I've been spending the last few minutes looking up spiders online to try and identify the little critter I saw in the bathtub this morning. It was the size of a dime, legspan included, and admittedly spidies of that size aren't unusual around here and pretty harmless. However, this critter also had the interesting distinction of being bright red. At least, it looked quite red against the pink bathtub. (The spider also went down the draaaaaaaaain when the shower was turned on, and may angels sing it to its rest. I'd have happily captured it and let it loose somewhere else, but hey, I was about to step into the shower, and naked spider chasing just ain't in my job description.)
I'm reasonably sure I just ran into a domestic house spider, judging from the size and shape, but none of the identification guides online say anything about it showing up nice and red. Actually, the identification guides I found really didn't help much. I couldn't bring up the neat one I found a year or so ago when I needed to ID the beautiful and humongous green-and-yellow web weaver underneath my old place on Summer Street.
I did, however, find a
truly gruesomely creepy spider identification chart which features all of Australia's notorious arachnids, including the Funnel-Web and everybody's favorite, the Huntsman. I don't recommend clicking on that link if you've any aversion to spiders or any aversion to anything whatsoever, because not only does the page feature larger-than-life bulbous and leggy representations of the critters, but in a brilliantly sadistic artistic decision, the spider drawings will periodically wriggle from side to side. OH HOLY NIGHT TELL ME THAT ONE DIDN'T JUST MOVE.

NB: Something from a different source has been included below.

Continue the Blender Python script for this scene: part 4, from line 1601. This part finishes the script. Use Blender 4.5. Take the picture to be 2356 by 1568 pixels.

This spider comes hot on the eight heels of the larger quarter-sized fellow who ran up my computer monitor late Saturday night (at least, I think it was Saturday.) After reassuring myself that no, it probably wasn't a brown recluse, and it didn't have the mandibles of the hobo spider, and we don't get the huntsman spider in this hemisphere, I was able to continue my computer game playing. I did have to stop playing Half-Life 2 at that point, because I was up to the part where all those ant lion bastards come out of the sand and skrabble towards you and you don't have the bug pheromones yet to tame 'em so you end up embroiled in a huge load of carapace-bustin' action. I get skittish enough when I play HL2 and Abbie brushes up against my legs, so that was right out.
I like most spiders if they're hanging out someplace where I can see them and not feel like they're gonna say hello by crawling up my leg or biting my face. Lurking spiders and ones that are hurty when they bite, however, are right out.